It teaches balancing spice, richness, and salt in a very friendly way.

This is also one of the easiest dishes to adapt to what is already in your kitchen. Chickpeas, chicken, tofu, sweet potatoes, spinach, or frozen vegetables all work well.

Serve it over rice, and you have something warm, filling, and better than the average expensive last-minute takeout order.

14. Tuna Salad or Chickpea Salad

Tuna Salad or Chickpea Salad
© Unsophisticook

Not every useful meal has to involve a stove, and that is why tuna salad or chickpea salad belongs on this list. You learn how texture, acid, salt, and crunch work together using pantry ingredients and a little mixing.

Mayo, yogurt, mustard, lemon, celery, onion, and herbs can turn a basic can into an actual lunch.

It is fast, filling, and easy to keep in the fridge for a couple of days. Pile it onto bread, scoop it with crackers, stuff it into a wrap, or spoon it over greens.

When you are busy or tired, a good no-cook option can save you from spending money impulsively.

15. Baked Potatoes Microwave and Finish

Baked Potatoes Microwave and Finish
© The Kitchn

A baked potato is more than a side dish when you know how to finish it well. Microwaving gets it tender fast, and a short oven finish adds the crisp skin that makes it feel complete instead of rushed.

That simple method teaches efficiency while still giving you texture and a little bit of pride.

The bigger win is how many meals can start with one potato.

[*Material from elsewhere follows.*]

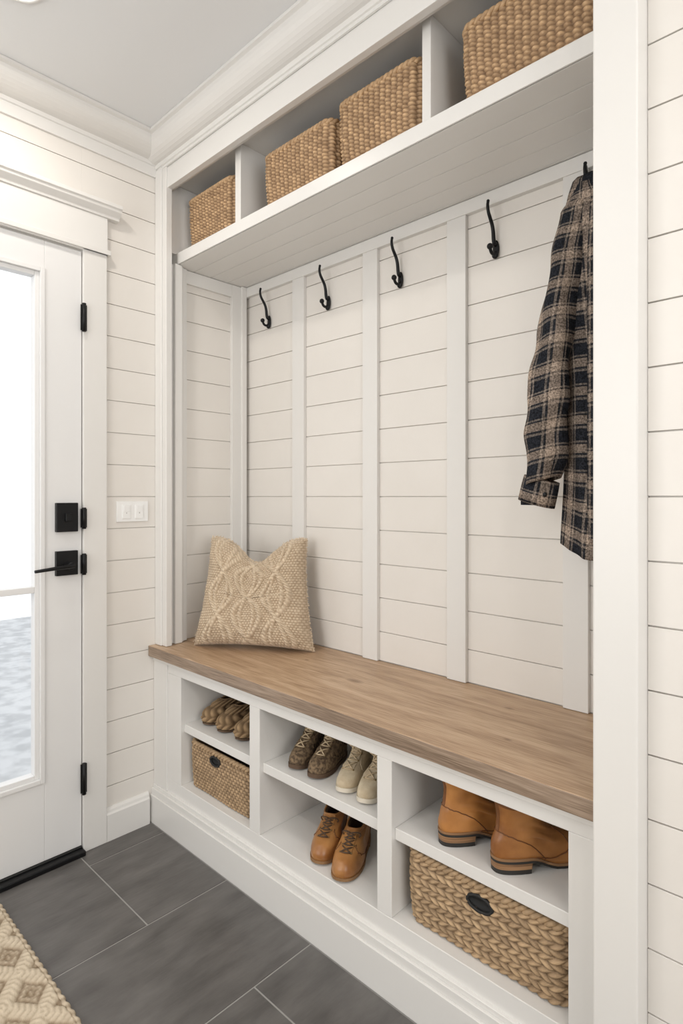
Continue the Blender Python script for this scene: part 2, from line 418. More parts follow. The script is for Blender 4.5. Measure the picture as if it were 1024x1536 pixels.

Top it with cheese, beans, salsa, broccoli, leftover chili, or roasted vegetables, and it becomes cheap, satisfying, and flexible.

It is one of the easiest ways to build dinner from whatever happens to be around at the end of the week.

16. Oatmeal That Is Not Bland

Oatmeal That Is Not Bland
© Love and Lemons

Good oatmeal can save your mornings, but only if you stop treating it like plain wallpaper paste. Learn the basic ratio, season it lightly with salt, and add ingredients that bring richness and texture, like peanut butter, fruit, cinnamon, nuts, or yogurt.

Suddenly breakfast feels substantial instead of like punishment before class.

Oatmeal is fast, inexpensive, and easy to personalize based on what you have. You can make it sweeter, heartier, or more filling without much effort, and overnight oats are there for even busier days.

Once you figure out how to build flavor here, breakfast becomes something you actually look forward to eating.

17. Sheet-Pan Sausage and Peppers

Sheet-Pan Sausage and Peppers
© Yes to Yolks

Sheet-pan sausage and peppers is the kind of dinner that makes weeknights feel manageable. Everything cooks together, the cleanup stays minimal, and the oven handles most of the labor while you do something else.

You learn how ingredient size affects cooking time and how browning adds flavor without any complicated technique.

It is also a flexible meal base you can turn into sandwiches, pasta, rice bowls, or simple plates with mustard. Different sausages, peppers, onions, and spices keep it from getting boring.

When you need a reliable dinner that feels generous without creating a mess, this one earns its place quickly.

18. Basic Salad Dressing Vinaigrette

Basic Salad Dressing Vinaigrette
© The Reluctant Gourmet

Learning a basic vinaigrette sounds minor until you realize how often it improves your meals. Oil, acid, salt, mustard, and maybe honey or garlic teach balance in a very direct way, and shaking it together takes almost no time.

Once you taste homemade dressing, bottled versions often feel flat, sweet, or oddly heavy.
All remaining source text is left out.